Vielleicht hilft diese kleine Geschichte, dass Heimat und Heimatlosigkeit nicht nur örtlich miteinander in Verbindung stehen. Es ist auch das, was Du in Deiner Frage beschrieben hast.

Viele Menschen verlassen ihre Heimat und kommen nach Deutschland, um hier eine neue Heimat zu finden. Sie stoßen dabei jedoch auf viele Probleme. Einigen gelingt es sicher nicht, hier heimisch zu werden, andere wiederum schaffen das hervorragend.
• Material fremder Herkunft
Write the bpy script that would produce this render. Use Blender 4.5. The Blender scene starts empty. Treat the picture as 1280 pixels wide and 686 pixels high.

Die Zugehörigkeit zum Volk ist eine Seite. Aber auch als "Volksfremder" kann man eine Verbundenheit entwickeln. Örtlichkeiten mögen eine große Rolle spielen, wenn es um das "wohl fühlen" geht. Aber auch die "Religion" würde ich nicht außer Acht lassen. Insbesondere Christen und Muslime stoßen im jeweils anderen Land durchaus auf Probleme. Es dürfte Muslimen und Christen durchaus leichter fallen, eine Heimat zu finden, wenn man auf Gleichgesinnte trifft. Das schließt Toleranz für andere Kulturen nicht aus.

Ich hoffe, Dir hilft meine Antwort etwas weiter, dieses Thema von mehreren Seiten zu betrachten.

HektorPedo  17.02.2012, 11:27

Ich teile meinen Stern gern mit Dir!